INFORMATION SHOWN =>

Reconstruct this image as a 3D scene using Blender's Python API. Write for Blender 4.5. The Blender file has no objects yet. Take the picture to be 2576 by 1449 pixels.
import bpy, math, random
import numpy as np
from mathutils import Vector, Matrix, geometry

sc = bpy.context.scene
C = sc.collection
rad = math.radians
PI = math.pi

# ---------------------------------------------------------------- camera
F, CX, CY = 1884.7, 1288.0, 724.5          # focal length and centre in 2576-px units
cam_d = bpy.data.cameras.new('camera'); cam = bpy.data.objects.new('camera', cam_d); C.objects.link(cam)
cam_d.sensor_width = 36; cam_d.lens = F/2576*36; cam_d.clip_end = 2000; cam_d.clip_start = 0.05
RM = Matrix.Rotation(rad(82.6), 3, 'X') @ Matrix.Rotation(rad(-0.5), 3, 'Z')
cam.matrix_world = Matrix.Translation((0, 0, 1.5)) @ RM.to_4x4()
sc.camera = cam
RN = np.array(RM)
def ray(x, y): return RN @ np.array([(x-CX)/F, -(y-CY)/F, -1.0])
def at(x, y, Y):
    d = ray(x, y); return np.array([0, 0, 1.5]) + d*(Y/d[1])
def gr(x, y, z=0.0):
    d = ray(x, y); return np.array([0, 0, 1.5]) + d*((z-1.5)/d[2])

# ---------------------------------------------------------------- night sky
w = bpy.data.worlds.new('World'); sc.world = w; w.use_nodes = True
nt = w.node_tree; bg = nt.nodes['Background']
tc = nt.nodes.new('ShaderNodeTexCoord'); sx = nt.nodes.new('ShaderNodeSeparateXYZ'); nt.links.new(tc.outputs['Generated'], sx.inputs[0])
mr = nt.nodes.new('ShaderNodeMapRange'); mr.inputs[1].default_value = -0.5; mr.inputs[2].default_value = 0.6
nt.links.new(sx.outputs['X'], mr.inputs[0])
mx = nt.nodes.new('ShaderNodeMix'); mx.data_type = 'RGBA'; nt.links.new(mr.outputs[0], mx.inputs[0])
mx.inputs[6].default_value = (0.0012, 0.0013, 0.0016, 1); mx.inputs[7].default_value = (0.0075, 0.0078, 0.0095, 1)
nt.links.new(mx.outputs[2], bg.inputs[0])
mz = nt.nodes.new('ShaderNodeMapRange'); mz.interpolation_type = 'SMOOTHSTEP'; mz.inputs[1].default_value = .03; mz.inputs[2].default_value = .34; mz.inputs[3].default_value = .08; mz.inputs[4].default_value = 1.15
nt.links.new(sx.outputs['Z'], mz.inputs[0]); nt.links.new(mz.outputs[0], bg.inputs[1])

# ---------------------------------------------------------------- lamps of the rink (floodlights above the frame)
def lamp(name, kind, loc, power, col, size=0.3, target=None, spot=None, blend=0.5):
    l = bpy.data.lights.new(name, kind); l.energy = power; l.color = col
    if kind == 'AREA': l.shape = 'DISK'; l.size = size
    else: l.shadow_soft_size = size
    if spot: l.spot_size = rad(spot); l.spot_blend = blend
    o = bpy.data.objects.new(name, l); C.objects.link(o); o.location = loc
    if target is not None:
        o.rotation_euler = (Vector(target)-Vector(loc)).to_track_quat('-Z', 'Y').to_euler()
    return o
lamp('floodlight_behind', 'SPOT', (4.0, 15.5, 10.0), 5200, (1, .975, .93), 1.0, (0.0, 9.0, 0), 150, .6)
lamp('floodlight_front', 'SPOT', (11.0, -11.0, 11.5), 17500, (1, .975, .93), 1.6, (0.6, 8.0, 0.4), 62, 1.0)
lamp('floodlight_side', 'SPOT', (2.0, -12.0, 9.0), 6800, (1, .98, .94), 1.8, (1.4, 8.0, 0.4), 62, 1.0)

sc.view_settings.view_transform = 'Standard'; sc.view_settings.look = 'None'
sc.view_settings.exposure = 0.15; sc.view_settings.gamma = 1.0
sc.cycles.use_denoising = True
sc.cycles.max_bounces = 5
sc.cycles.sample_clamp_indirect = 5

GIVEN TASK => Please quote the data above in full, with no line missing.

FULL OUTPUT =>
Reconstruct this image as a 3D scene using Blender's Python API. Write for Blender 4.5. The Blender file has no objects yet. Take the picture to be 2576 by 1449 pixels.
import bpy, math, random
import numpy as np
from mathutils import Vector, Matrix, geometry

sc = bpy.context.scene
C = sc.collection
rad = math.radians
PI = math.pi

# ---------------------------------------------------------------- camera
F, CX, CY = 1884.7, 1288.0, 724.5          # focal length and centre in 2576-px units
cam_d = bpy.data.cameras.new('camera'); cam = bpy.data.objects.new('camera', cam_d); C.objects.link(cam)
cam_d.sensor_width = 36; cam_d.lens = F/2576*36; cam_d.clip_end = 2000; cam_d.clip_start = 0.05
RM = Matrix.Rotation(rad(82.6), 3, 'X') @ Matrix.Rotation(rad(-0.5), 3, 'Z')
cam.matrix_world = Matrix.Translation((0, 0, 1.5)) @ RM.to_4x4()
sc.camera = cam
RN = np.array(RM)
def ray(x, y): return RN @ np.array([(x-CX)/F, -(y-CY)/F, -1.0])
def at(x, y, Y):
    d = ray(x, y); return np.array([0, 0, 1.5]) + d*(Y/d[1])
def gr(x, y, z=0.0):
    d = ray(x, y); return np.array([0, 0, 1.5]) + d*((z-1.5)/d[2])

# ---------------------------------------------------------------- night sky
w = bpy.data.worlds.new('World'); sc.world = w; w.use_nodes = True
nt = w.node_tree; bg = nt.nodes['Background']
tc = nt.nodes.new('ShaderNodeTexCoord'); sx = nt.nodes.new('ShaderNodeSeparateXYZ'); nt.links.new(tc.outputs['Generated'], sx.inputs[0])
mr = nt.nodes.new('ShaderNodeMapRange'); mr.inputs[1].default_value = -0.5; mr.inputs[2].default_value = 0.6
nt.links.new(sx.outputs['X'], mr.inputs[0])
mx = nt.nodes.new('ShaderNodeMix'); mx.data_type = 'RGBA'; nt.links.new(mr.outputs[0], mx.inputs[0])
mx.inputs[6].default_value = (0.0012, 0.0013, 0.0016, 1); mx.inputs[7].default_value = (0.0075, 0.0078, 0.0095, 1)
nt.links.new(mx.outputs[2], bg.inputs[0])
mz = nt.nodes.new('ShaderNodeMapRange'); mz.interpolation_type = 'SMOOTHSTEP'; mz.inputs[1].default_value = .03; mz.inputs[2].default_value = .34; mz.inputs[3].default_value = .08; mz.inputs[4].default_value = 1.15
nt.links.new(sx.outputs['Z'], mz.inputs[0]); nt.links.new(mz.outputs[0], bg.inputs[1])

# ---------------------------------------------------------------- lamps of the rink (floodlights above the frame)
def lamp(name, kind, loc, power, col, size=0.3, target=None, spot=None, blend=0.5):
    l = bpy.data.lights.new(name, kind); l.energy = power; l.color = col
    if kind == 'AREA': l.shape = 'DISK'; l.size = size
    else: l.shadow_soft_size = size
    if spot: l.spot_size = rad(spot); l.spot_blend = blend
    o = bpy.data.objects.new(name, l); C.objects.link(o); o.location = loc
    if target is not None:
        o.rotation_euler = (Vector(target)-Vector(loc)).to_track_quat('-Z', 'Y').to_euler()
    return o
lamp('floodlight_behind', 'SPOT', (4.0, 15.5, 10.0), 5200, (1, .975, .93), 1.0, (0.0, 9.0, 0), 150, .6)
lamp('floodlight_front', 'SPOT', (11.0, -11.0, 11.5), 17500, (1, .975, .93), 1.6, (0.6, 8.0, 0.4), 62, 1.0)
lamp('floodlight_side', 'SPOT', (2.0, -12.0, 9.0), 6800, (1, .98, .94), 1.8, (1.4, 8.0, 0.4), 62, 1.0)

sc.view_settings.view_transform = 'Standard'; sc.view_settings.look = 'None'
sc.view_settings.exposure = 0.15; sc.view_settings.gamma = 1.0
sc.cycles.use_denoising = True
sc.cycles.max_bounces = 5
sc.cycles.sample_clamp_indirect = 5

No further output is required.